YOUR INSTRUCTIONS:
Word for word, give the material below again, minus any images.

COLLECTED DATA:

★ ★ ★ ★ ★ ★ ★

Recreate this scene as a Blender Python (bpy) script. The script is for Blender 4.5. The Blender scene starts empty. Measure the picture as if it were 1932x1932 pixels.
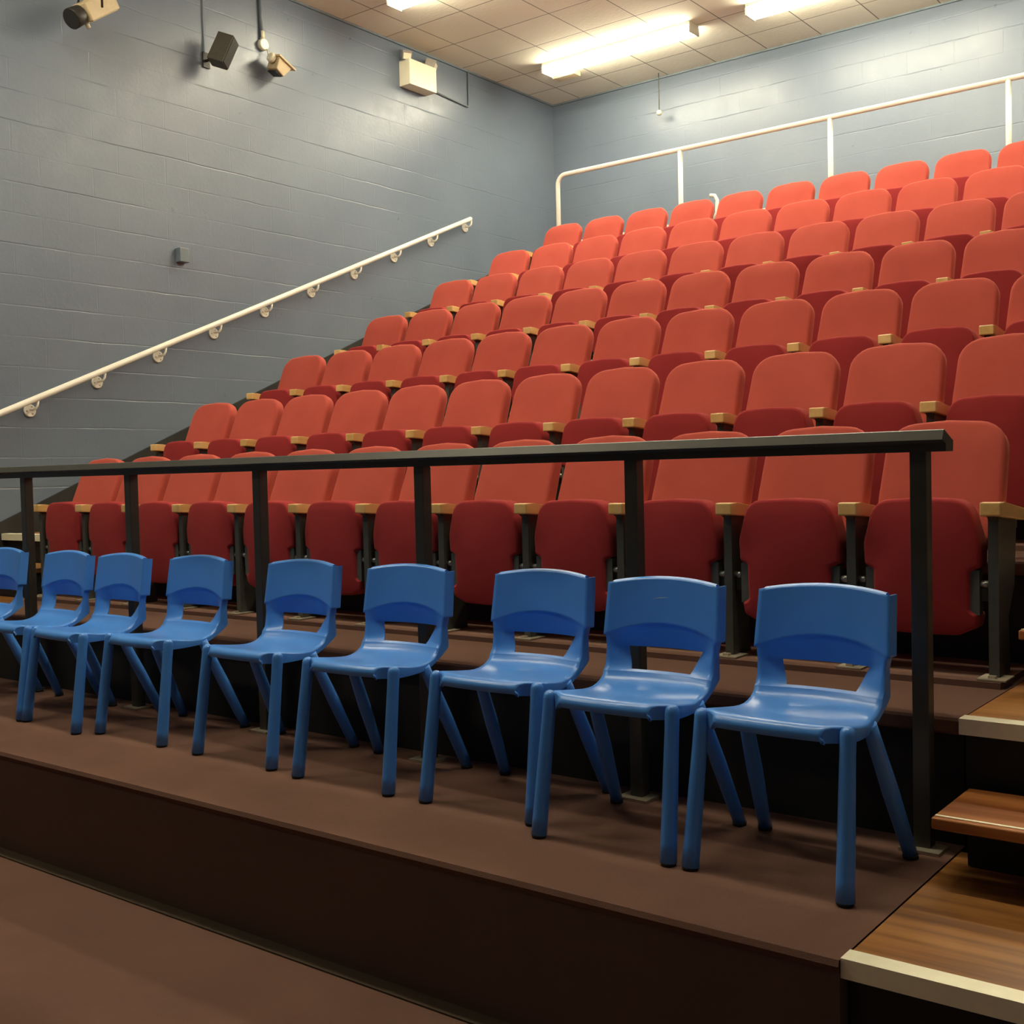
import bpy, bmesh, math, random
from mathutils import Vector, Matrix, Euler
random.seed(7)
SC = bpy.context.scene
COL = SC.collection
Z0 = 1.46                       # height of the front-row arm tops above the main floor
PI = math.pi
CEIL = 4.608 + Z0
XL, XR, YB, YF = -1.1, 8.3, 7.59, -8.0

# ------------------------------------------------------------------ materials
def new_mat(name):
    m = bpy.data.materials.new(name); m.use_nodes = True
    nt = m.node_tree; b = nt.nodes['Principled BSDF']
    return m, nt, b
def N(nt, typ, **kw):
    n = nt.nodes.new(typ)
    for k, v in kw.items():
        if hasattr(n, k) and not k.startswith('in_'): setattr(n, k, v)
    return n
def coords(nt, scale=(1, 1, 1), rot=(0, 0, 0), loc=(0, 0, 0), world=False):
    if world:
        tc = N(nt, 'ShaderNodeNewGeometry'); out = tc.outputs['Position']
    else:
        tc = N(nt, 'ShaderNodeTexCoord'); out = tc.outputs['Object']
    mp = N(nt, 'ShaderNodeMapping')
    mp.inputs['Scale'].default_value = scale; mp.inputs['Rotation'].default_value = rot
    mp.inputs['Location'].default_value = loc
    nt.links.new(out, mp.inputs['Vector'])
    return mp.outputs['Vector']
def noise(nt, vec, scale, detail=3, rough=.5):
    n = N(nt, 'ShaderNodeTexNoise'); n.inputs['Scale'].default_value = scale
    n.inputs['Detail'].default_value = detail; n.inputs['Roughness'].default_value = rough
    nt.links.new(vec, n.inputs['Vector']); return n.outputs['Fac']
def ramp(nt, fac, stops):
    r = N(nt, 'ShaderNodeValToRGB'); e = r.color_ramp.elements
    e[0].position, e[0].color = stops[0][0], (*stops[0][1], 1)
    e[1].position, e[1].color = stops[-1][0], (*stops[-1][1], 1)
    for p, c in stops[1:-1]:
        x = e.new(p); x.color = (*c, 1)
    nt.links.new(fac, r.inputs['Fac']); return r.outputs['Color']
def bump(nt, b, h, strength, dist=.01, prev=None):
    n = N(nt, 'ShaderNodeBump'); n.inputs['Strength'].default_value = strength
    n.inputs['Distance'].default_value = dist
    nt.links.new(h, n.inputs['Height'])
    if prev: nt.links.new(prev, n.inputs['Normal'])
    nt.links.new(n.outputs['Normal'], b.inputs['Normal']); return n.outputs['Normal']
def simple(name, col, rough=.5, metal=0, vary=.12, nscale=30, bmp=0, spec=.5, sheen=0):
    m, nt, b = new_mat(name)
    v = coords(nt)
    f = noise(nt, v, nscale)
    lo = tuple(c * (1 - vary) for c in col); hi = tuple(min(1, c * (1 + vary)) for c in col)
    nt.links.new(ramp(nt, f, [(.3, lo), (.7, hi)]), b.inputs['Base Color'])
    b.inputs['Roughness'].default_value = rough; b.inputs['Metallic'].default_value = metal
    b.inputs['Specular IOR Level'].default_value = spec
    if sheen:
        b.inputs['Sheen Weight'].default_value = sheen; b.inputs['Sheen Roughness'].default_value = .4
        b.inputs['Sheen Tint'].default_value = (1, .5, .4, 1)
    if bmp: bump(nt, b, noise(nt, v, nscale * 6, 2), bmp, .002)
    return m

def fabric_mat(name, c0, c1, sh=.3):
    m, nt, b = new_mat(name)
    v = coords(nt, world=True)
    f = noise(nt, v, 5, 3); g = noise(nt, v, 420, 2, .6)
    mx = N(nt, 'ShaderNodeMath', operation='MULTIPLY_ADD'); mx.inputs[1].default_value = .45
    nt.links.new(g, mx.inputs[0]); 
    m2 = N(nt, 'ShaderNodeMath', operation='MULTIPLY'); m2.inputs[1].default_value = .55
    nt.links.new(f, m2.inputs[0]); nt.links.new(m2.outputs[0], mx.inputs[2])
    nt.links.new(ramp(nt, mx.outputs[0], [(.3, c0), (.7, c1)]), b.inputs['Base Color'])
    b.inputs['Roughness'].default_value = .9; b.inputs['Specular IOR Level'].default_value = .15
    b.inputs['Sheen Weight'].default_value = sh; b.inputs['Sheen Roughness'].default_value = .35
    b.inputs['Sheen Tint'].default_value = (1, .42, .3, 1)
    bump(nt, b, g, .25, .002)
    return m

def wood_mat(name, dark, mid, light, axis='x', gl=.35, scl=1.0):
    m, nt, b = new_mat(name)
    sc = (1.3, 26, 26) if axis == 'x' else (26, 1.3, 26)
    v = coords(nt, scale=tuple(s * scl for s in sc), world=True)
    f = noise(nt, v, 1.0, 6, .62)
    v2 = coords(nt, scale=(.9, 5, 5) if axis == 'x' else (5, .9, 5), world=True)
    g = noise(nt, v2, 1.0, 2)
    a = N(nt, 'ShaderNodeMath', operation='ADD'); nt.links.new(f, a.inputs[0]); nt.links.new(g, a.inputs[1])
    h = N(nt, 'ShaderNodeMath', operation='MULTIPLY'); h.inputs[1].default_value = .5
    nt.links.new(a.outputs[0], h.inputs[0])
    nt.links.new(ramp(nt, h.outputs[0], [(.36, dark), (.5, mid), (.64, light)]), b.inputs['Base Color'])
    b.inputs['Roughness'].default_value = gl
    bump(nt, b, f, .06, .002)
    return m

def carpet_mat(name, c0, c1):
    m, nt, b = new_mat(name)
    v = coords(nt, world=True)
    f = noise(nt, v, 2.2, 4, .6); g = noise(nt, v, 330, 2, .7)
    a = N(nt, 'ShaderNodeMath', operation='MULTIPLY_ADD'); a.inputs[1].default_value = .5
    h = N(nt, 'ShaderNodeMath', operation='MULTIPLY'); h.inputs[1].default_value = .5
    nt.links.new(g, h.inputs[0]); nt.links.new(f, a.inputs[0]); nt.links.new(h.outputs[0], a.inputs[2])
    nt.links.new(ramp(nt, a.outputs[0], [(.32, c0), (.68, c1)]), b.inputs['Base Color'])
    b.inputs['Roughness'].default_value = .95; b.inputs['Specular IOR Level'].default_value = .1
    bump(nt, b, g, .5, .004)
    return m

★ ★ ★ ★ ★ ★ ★

COMPLETED TASK:
Recreate this scene as a Blender Python (bpy) script. The script is for Blender 4.5. The Blender scene starts empty. Measure the picture as if it were 1932x1932 pixels.
import bpy, bmesh, math, random
from mathutils import Vector, Matrix, Euler
random.seed(7)
SC = bpy.context.scene
COL = SC.collection
Z0 = 1.46                       # height of the front-row arm tops above the main floor
PI = math.pi
CEIL = 4.608 + Z0
XL, XR, YB, YF = -1.1, 8.3, 7.59, -8.0

# ------------------------------------------------------------------ materials
def new_mat(name):
    m = bpy.data.materials.new(name); m.use_nodes = True
    nt = m.node_tree; b = nt.nodes['Principled BSDF']
    return m, nt, b
def N(nt, typ, **kw):
    n = nt.nodes.new(typ)
    for k, v in kw.items():
        if hasattr(n, k) and not k.startswith('in_'): setattr(n, k, v)
    return n
def coords(nt, scale=(1, 1, 1), rot=(0, 0, 0), loc=(0, 0, 0), world=False):
    if world:
        tc = N(nt, 'ShaderNodeNewGeometry'); out = tc.outputs['Position']
    else:
        tc = N(nt, 'ShaderNodeTexCoord'); out = tc.outputs['Object']
    mp = N(nt, 'ShaderNodeMapping')
    mp.inputs['Scale'].default_value = scale; mp.inputs['Rotation'].default_value = rot
    mp.inputs['Location'].default_value = loc
    nt.links.new(out, mp.inputs['Vector'])
    return mp.outputs['Vector']
def noise(nt, vec, scale, detail=3, rough=.5):
    n = N(nt, 'ShaderNodeTexNoise'); n.inputs['Scale'].default_value = scale
    n.inputs['Detail'].default_value = detail; n.inputs['Roughness'].default_value = rough
    nt.links.new(vec, n.inputs['Vector']); return n.outputs['Fac']
def ramp(nt, fac, stops):
    r = N(nt, 'ShaderNodeValToRGB'); e = r.color_ramp.elements
    e[0].position, e[0].color = stops[0][0], (*stops[0][1], 1)
    e[1].position, e[1].color = stops[-1][0], (*stops[-1][1], 1)
    for p, c in stops[1:-1]:
        x = e.new(p); x.color = (*c, 1)
    nt.links.new(fac, r.inputs['Fac']); return r.outputs['Color']
def bump(nt, b, h, strength, dist=.01, prev=None):
    n = N(nt, 'ShaderNodeBump'); n.inputs['Strength'].default_value = strength
    n.inputs['Distance'].default_value = dist
    nt.links.new(h, n.inputs['Height'])
    if prev: nt.links.new(prev, n.inputs['Normal'])
    nt.links.new(n.outputs['Normal'], b.inputs['Normal']); return n.outputs['Normal']
def simple(name, col, rough=.5, metal=0, vary=.12, nscale=30, bmp=0, spec=.5, sheen=0):
    m, nt, b = new_mat(name)
    v = coords(nt)
    f = noise(nt, v, nscale)
    lo = tuple(c * (1 - vary) for c in col); hi = tuple(min(1, c * (1 + vary)) for c in col)
    nt.links.new(ramp(nt, f, [(.3, lo), (.7, hi)]), b.inputs['Base Color'])
    b.inputs['Roughness'].default_value = rough; b.inputs['Metallic'].default_value = metal
    b.inputs['Specular IOR Level'].default_value = spec
    if sheen:
        b.inputs['Sheen Weight'].default_value = sheen; b.inputs['Sheen Roughness'].default_value = .4
        b.inputs['Sheen Tint'].default_value = (1, .5, .4, 1)
    if bmp: bump(nt, b, noise(nt, v, nscale * 6, 2), bmp, .002)
    return m

def fabric_mat(name, c0, c1, sh=.3):
    m, nt, b = new_mat(name)
    v = coords(nt, world=True)
    f = noise(nt, v, 5, 3); g = noise(nt, v, 420, 2, .6)
    mx = N(nt, 'ShaderNodeMath', operation='MULTIPLY_ADD'); mx.inputs[1].default_value = .45
    nt.links.new(g, mx.inputs[0]); 
    m2 = N(nt, 'ShaderNodeMath', operation='MULTIPLY'); m2.inputs[1].default_value = .55
    nt.links.new(f, m2.inputs[0]); nt.links.new(m2.outputs[0], mx.inputs[2])
    nt.links.new(ramp(nt, mx.outputs[0], [(.3, c0), (.7, c1)]), b.inputs['Base Color'])
    b.inputs['Roughness'].default_value = .9; b.inputs['Specular IOR Level'].default_value = .15
    b.inputs['Sheen Weight'].default_value = sh; b.inputs['Sheen Roughness'].default_value = .35
    b.inputs['Sheen Tint'].default_value = (1, .42, .3, 1)
    bump(nt, b, g, .25, .002)
    return m

def wood_mat(name, dark, mid, light, axis='x', gl=.35, scl=1.0):
    m, nt, b = new_mat(name)
    sc = (1.3, 26, 26) if axis == 'x' else (26, 1.3, 26)
    v = coords(nt, scale=tuple(s * scl for s in sc), world=True)
    f = noise(nt, v, 1.0, 6, .62)
    v2 = coords(nt, scale=(.9, 5, 5) if axis == 'x' else (5, .9, 5), world=True)
    g = noise(nt, v2, 1.0, 2)
    a = N(nt, 'ShaderNodeMath', operation='ADD'); nt.links.new(f, a.inputs[0]); nt.links.new(g, a.inputs[1])
    h = N(nt, 'ShaderNodeMath', operation='MULTIPLY'); h.inputs[1].default_value = .5
    nt.links.new(a.outputs[0], h.inputs[0])
    nt.links.new(ramp(nt, h.outputs[0], [(.36, dark), (.5, mid), (.64, light)]), b.inputs['Base Color'])
    b.inputs['Roughness'].default_value = gl
    bump(nt, b, f, .06, .002)
    return m

def carpet_mat(name, c0, c1):
    m, nt, b = new_mat(name)
    v = coords(nt, world=True)
    f = noise(nt, v, 2.2, 4, .6); g = noise(nt, v, 330, 2, .7)
    a = N(nt, 'ShaderNodeMath', operation='MULTIPLY_ADD'); a.inputs[1].default_value = .5
    h = N(nt, 'ShaderNodeMath', operation='MULTIPLY'); h.inputs[1].default_value = .5
    nt.links.new(g, h.inputs[0]); nt.links.new(f, a.inputs[0]); nt.links.new(h.outputs[0], a.inputs[2])
    nt.links.new(ramp(nt, a.outputs[0], [(.32, c0), (.68, c1)]), b.inputs['Base Color'])
    b.inputs['Roughness'].default_value = .95; b.inputs['Specular IOR Level'].default_value = .1
    bump(nt, b, g, .5, .004)
    return m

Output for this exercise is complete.